Ed invero, non trattandosi di norma tributaria disciplinante un’ipotesi di agevolazione o di esenzione, ovvero di norma speciale, non vale per la stessa il divieto di interpretazione analogica nonchè di interpretazione estensiva ai sensi dell’art. 14 preleggi.

Deve quindi affermarsi, conclusivamente, che la costituzione con sentenza del diritto di abitazione in capo al genitore affidatario dei figli ed assegnatario della casa familiare comporta che, anche nel caso di cessazione della convivenza more uxorio, il soggetto passivo diventi il genitore assegnatario, anche se quest’ultimo non fosse comproprietario, con conseguente liberazione del genitore proprietario ma non assegnatario dell’immobile.
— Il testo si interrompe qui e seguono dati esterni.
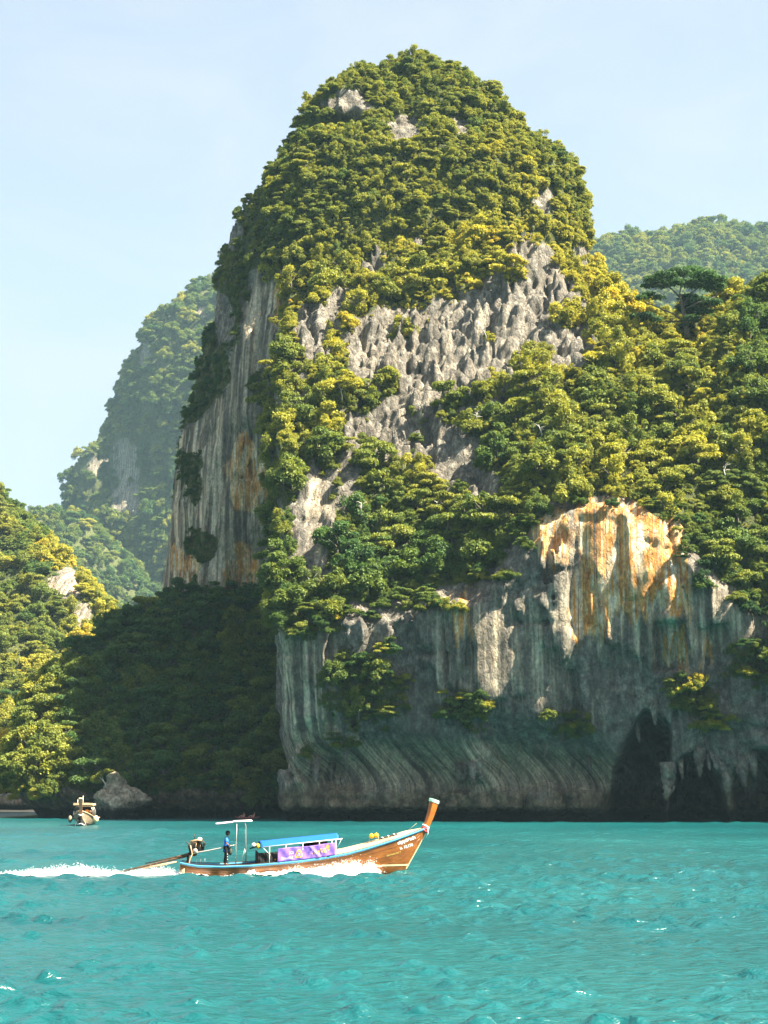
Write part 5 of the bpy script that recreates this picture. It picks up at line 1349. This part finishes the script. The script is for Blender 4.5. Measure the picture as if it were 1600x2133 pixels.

In accoglimento del motivo di ricorso, la sentenza impugnata va, pertanto, cassata e non essendo necessari ulteriori accertamenti di fatto ex art. 384 c.p.c., comma 2, il ricorso del contribuente va accolto.

Le spese dei giudizi di merito e del giudizio di legittimità vanno compensate in considerazione della novità del principio affermato.

P.Q.M.

In accoglimento del ricorso, cassa la sentenza impugnata e, decidendo nel merito, accoglie il ricorso proposto dal contribuente.

Compensa le spese dei giudizi di merito e del giudizio di legittimità.

Così deciso in Roma, nella Camera di consiglio, il 4 aprile 2019.